La rilettura di Gramsci così operata da Prestipino - che richiama alcune ricche suggestioni di Raymond Williams e incrocia sia pure parzialmente gli esiti di alcuni interpreti di Gramsci come Giuseppe Cospito e Fabio Frosini - sembra negare fondatezza all'impostazione marxista classica evocata dalla celebre (e un po' abusata) metafora struttura-sovrastruttura. È un salto d'analisi che pone molti interrogativi, non perché vi siano «ortodossie» da difendere, ma perché la formazione economico-sociale contemporanea (richiamo la categoria cara a un autore al quale Prestipino resta, nonostante tutto, legato per ragioni biografico-affettive: Emilio Sereni) mi sembra che veda più che mai centrale il primato dell'economico, anche se sempre più in simbiosi con la cité savante. Ma tale simbiosi quale segno di fondo ha? Per l'autore la situazione attuale è soprattutto dominata dal «moderno conoscere» o «moderna razionalità realizzatrice», a cui opporre la conoscenza come bene comune. Ma ciò non può avvenire che partendo dalla consapevolezza dell'odierna «determinazione in prima istanza» della cité èconomique - pena cadere in una variante dell'analisi, pur per molti versi affascinante, di Severino. Prestipino intravede piuttosto una «città futura» non che abolisca il presente o il passato (si tratta di superare, non di abolire), ma che sposi il presente dominato dal moderno conoscere con l'emergere di finalità etiche condivise. In ogni caso, gramscianamente, la distinzione tra le diverse cité - ricorda l'autore - è «metodica, non organica», la visione della realtà resta dialettica. Una ipotetica futura società comunista segnerà l'inizio di un'epoca storica che (riprendendo Dussel) Prestipino denomina «transmoderna». In essa non dovrà più prevalere il primato della statualità, neanche dello Stato integrale nel significato gramsciano: occorrono idee e anche termini nuovi - afferma l'autore - proponendo un nuovo orizzonte «cosmopolitico» all'altezza dei tempi .

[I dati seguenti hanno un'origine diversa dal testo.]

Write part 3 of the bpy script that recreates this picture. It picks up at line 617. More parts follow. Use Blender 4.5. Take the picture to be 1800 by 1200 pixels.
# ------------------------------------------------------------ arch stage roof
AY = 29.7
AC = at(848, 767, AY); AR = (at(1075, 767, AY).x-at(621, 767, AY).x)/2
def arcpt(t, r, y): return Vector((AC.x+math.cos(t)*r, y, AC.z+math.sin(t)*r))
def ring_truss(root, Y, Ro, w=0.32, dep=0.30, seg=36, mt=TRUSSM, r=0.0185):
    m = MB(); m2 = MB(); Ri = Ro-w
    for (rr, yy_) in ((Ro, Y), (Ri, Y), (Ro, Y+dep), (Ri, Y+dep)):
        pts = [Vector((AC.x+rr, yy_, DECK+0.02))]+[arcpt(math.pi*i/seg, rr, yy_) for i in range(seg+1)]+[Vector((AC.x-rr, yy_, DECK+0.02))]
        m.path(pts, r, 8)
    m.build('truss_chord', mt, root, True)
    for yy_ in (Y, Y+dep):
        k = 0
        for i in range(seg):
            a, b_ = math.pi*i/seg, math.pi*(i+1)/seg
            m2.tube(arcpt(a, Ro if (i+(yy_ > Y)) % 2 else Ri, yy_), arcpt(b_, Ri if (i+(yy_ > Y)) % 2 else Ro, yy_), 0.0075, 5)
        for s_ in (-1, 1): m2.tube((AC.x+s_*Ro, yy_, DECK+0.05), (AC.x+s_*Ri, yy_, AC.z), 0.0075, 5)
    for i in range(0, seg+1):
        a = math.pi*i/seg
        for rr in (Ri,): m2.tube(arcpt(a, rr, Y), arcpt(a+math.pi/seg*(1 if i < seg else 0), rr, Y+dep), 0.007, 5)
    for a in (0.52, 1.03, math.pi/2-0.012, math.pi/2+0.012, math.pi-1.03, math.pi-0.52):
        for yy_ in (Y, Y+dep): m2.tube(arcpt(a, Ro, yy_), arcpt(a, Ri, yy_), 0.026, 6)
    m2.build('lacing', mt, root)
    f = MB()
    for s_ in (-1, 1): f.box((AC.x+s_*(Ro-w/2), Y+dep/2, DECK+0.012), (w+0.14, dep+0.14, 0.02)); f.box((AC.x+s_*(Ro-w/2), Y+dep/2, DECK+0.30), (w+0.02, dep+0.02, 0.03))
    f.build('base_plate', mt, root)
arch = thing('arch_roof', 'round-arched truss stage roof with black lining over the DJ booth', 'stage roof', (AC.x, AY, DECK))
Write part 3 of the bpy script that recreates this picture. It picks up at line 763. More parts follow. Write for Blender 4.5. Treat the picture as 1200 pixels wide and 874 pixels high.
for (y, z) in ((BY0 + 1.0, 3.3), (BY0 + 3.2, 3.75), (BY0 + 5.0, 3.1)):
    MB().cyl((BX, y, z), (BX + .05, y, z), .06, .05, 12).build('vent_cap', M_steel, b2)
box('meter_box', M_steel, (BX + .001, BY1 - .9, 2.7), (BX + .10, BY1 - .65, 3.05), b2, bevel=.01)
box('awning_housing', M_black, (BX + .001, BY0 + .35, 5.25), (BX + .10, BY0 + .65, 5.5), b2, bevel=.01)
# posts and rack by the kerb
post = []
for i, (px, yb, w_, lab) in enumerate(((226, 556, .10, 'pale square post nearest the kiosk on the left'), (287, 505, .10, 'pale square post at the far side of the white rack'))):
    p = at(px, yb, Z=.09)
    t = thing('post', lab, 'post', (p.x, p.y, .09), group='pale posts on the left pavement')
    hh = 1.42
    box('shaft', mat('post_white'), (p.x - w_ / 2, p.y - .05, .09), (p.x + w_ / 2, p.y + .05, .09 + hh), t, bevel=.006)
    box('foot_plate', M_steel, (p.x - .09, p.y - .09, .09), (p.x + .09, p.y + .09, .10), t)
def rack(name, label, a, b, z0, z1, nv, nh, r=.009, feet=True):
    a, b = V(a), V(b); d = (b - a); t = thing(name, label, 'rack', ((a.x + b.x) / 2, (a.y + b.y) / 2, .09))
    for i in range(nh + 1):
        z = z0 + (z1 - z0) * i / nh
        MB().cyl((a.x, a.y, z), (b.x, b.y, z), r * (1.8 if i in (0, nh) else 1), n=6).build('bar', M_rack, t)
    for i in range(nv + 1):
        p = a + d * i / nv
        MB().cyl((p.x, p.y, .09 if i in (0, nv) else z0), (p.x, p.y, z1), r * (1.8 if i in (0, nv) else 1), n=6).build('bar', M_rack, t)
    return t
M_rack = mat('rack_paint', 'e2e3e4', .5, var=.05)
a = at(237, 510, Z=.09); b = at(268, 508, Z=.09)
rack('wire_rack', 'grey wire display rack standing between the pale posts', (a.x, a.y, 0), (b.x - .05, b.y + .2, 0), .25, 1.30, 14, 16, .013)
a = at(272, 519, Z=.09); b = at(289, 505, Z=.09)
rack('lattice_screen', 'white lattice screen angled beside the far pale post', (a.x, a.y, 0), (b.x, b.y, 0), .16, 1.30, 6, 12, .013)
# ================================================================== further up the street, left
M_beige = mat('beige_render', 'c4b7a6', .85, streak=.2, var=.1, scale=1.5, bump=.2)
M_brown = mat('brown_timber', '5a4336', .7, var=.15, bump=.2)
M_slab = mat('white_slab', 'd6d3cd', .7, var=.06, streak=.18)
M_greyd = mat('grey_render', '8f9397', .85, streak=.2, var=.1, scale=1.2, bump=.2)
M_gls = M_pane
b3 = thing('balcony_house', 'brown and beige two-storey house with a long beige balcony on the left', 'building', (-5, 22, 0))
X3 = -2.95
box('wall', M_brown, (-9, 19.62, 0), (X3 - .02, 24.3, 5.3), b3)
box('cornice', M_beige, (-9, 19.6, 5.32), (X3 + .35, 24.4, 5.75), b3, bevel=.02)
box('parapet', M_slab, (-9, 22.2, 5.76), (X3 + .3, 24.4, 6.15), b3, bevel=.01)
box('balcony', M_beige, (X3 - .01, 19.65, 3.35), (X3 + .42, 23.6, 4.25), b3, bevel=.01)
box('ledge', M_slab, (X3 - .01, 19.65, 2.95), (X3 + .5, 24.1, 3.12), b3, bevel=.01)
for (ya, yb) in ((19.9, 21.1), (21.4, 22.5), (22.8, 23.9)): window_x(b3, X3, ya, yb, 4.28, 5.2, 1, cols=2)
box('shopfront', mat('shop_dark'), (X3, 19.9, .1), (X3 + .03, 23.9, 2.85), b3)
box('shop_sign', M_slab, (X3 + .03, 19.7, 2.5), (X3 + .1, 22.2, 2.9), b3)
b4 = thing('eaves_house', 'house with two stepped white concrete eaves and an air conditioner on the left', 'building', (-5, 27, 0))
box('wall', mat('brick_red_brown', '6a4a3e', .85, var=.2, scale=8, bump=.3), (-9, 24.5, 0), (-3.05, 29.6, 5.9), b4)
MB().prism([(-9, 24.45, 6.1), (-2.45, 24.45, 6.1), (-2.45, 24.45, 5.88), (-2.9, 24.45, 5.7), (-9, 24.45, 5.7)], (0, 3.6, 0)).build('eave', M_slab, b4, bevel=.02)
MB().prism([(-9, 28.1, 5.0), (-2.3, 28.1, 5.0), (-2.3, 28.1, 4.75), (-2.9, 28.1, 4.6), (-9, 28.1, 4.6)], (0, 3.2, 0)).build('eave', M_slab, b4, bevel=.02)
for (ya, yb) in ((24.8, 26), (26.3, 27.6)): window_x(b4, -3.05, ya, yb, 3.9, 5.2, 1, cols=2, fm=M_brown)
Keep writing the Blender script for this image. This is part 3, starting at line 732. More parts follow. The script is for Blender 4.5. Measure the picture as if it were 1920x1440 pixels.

Non è quello di Prestipino - come si vede - tanto un libro su Gramsci, quanto di un libro che utilizza ampiamente Gramsci per una riflessione sulla storia della filosofia e sulla storia tout court, ma soprattutto sulla politica, ovvero sulla società attuale e sulle sue prospettive.
Le riflessioni sul mondo odierno (nei suoi aspetti economici, politici, sociali) si intrecciano con riflessioni sulla filosofia (da Leonardo a Vico a Hegel), sul marxismo (da Marx a Rosa Luxemburg, la più citata e, sembra di capire, la più amata, insieme a Gramsci), su alcuni dei maggiori intellettuali contemporanei (Garin, Luporini), sulla storia del comunismo (Stalin e lo stalinismo; la felice anomalia rappresentata dal Pci e poi la sua «morte»). Il tutto condito da ricordi autobiografici: poiché quella di Prestipino è una lunga e degna vita tutta spesa «da una parte della barricata», dalla giovinezza in Libia (dove maturò una precoce coscienza antifascista e poi comunista) alle dure battaglie del dopoguerra nella natia Sicilia e alla lunga militanza nel Pci, infine all'approdo nel Prc, dopo la sciagurata «svolta» occhettiana su cui l'autore torna - nella seconda parte del libro - indagandone le cause remote e prossime.
Filosofia, economia, politica, epistemologia, autobiografia. Non è facile riassumere i tanti motivi che nel libro si intersecano e si rincorrono, né semplificare la ricchezza e complessità di un'opera a tratti vulcanica. Quello che va segnalato è come quello dell'autore sia, nonostante l'età avanzata, un pensiero giovane perché mai nostalgico, mai rivolto al passato, sempre teso a «tradurre» le idee ed esperienze dei decenni trascorsi nelle forme nuove che devono assumere per avere efficacia oggi. L'importante è guardare avanti, senza però tradire la nostra storia e le nostre idee - ci dice Prestipino. E di un esempio come questo abbiamo davvero bisogno.